In many professions, you have to be a certified, skilled and experienced person, but there is an upper-ceiling on what will be demanded and expected from you for hiring purposes. You have to be good and good enough, but you don’t have to be better than all the others. In fact, there may be no way to say who is better than the others if we compare candidates who are all above a certain threshold of competences and experience. In academia, it seems that the sky is the limit. [...] You don’t need to be just good; you need to be better than the others. So if there is someone competing for the same job, who has been able and willing to work significantly more hours than you over the last years, than all other things equal that person will have a more impressing CV and will be hired.

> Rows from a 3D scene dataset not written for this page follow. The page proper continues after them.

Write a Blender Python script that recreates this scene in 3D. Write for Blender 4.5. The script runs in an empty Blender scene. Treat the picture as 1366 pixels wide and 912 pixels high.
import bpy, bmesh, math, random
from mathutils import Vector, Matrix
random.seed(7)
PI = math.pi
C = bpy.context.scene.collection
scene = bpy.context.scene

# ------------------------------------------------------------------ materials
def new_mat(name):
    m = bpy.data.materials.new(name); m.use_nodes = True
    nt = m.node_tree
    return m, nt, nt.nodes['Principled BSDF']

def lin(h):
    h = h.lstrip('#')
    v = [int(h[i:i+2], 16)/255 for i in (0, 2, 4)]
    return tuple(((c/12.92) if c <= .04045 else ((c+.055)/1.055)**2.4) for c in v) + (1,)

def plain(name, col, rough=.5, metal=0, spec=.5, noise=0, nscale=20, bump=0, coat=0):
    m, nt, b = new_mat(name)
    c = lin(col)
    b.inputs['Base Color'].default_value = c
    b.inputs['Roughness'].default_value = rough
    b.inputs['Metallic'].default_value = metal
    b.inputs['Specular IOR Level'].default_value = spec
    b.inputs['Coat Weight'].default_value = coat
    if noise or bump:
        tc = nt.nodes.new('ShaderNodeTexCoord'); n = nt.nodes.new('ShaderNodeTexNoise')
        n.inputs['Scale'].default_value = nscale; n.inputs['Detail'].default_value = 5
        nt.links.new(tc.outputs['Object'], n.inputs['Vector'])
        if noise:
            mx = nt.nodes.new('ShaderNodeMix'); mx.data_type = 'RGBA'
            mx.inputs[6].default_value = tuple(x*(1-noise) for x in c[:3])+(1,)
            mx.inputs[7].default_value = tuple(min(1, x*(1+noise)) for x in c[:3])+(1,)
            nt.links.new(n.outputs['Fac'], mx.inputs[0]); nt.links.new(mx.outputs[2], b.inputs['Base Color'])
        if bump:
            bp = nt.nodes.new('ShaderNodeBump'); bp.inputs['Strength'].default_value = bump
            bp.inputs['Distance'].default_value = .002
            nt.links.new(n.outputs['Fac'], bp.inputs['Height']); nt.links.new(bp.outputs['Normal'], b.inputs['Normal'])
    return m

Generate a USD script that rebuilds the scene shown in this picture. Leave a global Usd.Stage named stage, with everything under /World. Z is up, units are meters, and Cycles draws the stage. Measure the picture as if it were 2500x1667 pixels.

This is subtly loaded: it's not just about the number of publications, it's also about whether they're any good. The reason it's impossible to find a "good enough" academic is that all academics are woefully inadequate to the task of completing human knowledge: the same person, putting in more time in the lab, would probably bring more new shit to light. This aspect of the matter is important because otherwise I would be sympathetic to the idea of making academic appointments on "sufficiency principles." Nothing is gained, for instance, by Posner's publishing at the rate he apparently does, since he never has anything interesting to say [if you disagree, consider Posner', of whom this is true by construction]; if people are denied tenure purely on the grounds that they don't write enough books, that's silly. There's no reason that jobs should go in principle to those people, of a given level of ability, who want them the most; it makes just as much sense to give them to the tallest or prettiest. I don't entirely agree with Robeyns's notion that making allowances for parents is unfair to nonparents -- or, rather, I don't think fairness is what's really at stake. The relevant question is just whether there is any utility to having a given discipline be a rat-race.